Réalisateur de pub émérite, Jean-François Pouliot ne fait pas mentir ceux qui lui prêtent la réputation d’être un bon conteur d’histoires doublé d’un bon directeur d’acteurs. Délaissant le rythme syncopé propre à la pub, il prend le temps de composer des tableaux vivants qui s’enchaînent avec fluidité. Raymond Bouchard fait montre de tout ce qu’il faut de bonhomie et de coquinerie pour rendre son personnage de magouilleur attachant. En fait, tous les protagonistes s’avèrent charmants malgré leur côté manipulateur, comme le vieux loup de mer incarné par un Pierre Colin en excellente forme, le pathétique directeur de la caisse de Benoît Brière, la ténébreuse postière de Lucie Laurier ainsi que les délicieuses commères campées par Rita Lafontaine et Clémence Desrochers. Dans le rôle du médecin, David Boutin réussit haut la main le passage dans le registre comique. Au premier abord, le casting paraît hétéroclite – l’hurluberlu Bruno Blanchet y croise le grand Gilles Pelletier! -, mais à l’écran, l’ensemble s’avère impeccable tant une réelle chimie existe entre les acteurs, qui ont résidé chez l’habitant à Harrington Harbour pendant le mois qu’a duré le tournage, que Scott qualifie d’extrême.
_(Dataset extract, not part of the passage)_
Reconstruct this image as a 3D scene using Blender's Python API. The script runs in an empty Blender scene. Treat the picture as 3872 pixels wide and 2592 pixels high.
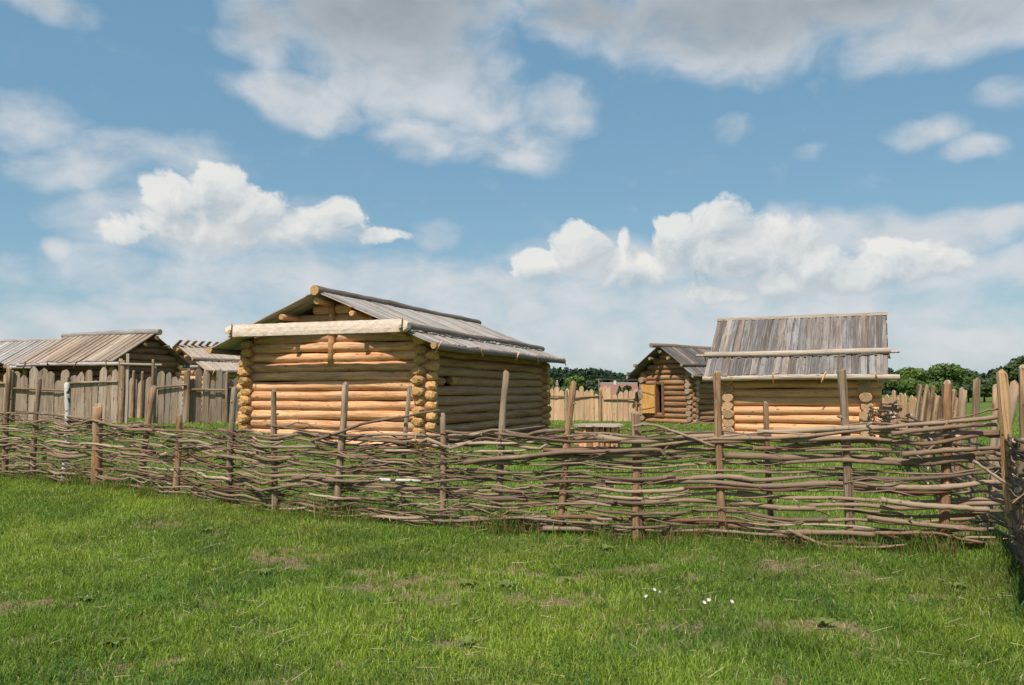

François Da Silva, directeur de la Quinzaine des réalisateurs, a comparé La Grande Séduction, chaudement accueillie à Cannes, à du Pagnol. Qu’en pense le réalisateur? "Pagnol est mon idole de jeunesse! s’exclame Pouliot, qui apprécie également Scola et Tornatore pour leur façon d’aborder le drame avec humour. Je m’étais donné une direction un peu folle en lisant le scénario: je voulais que ça soit laid comme Fargo et attachant comme Manon des sources. Je n’ai pas pu y arriver à cause de ce village qui est si beau." En effet, avec ses trottoirs de bois, Harrington Harbour, fier village côtier prospère de 280 âmes, est sans doute trop coquet pour "incarner" la morne Sainte-Marie-la-Mauderne; d’autant plus que la photographie d’Allen Smith en illustre joliment le charme pittoresque, notamment dans les images nocturnes bleutées où les volutes de fumée des amants satisfaits flottent au-dessus des chaumières. Mais au-delà de la beauté visuelle transparaissent des émotions toujours captivantes. Un film qui fait grand plaisir à voir.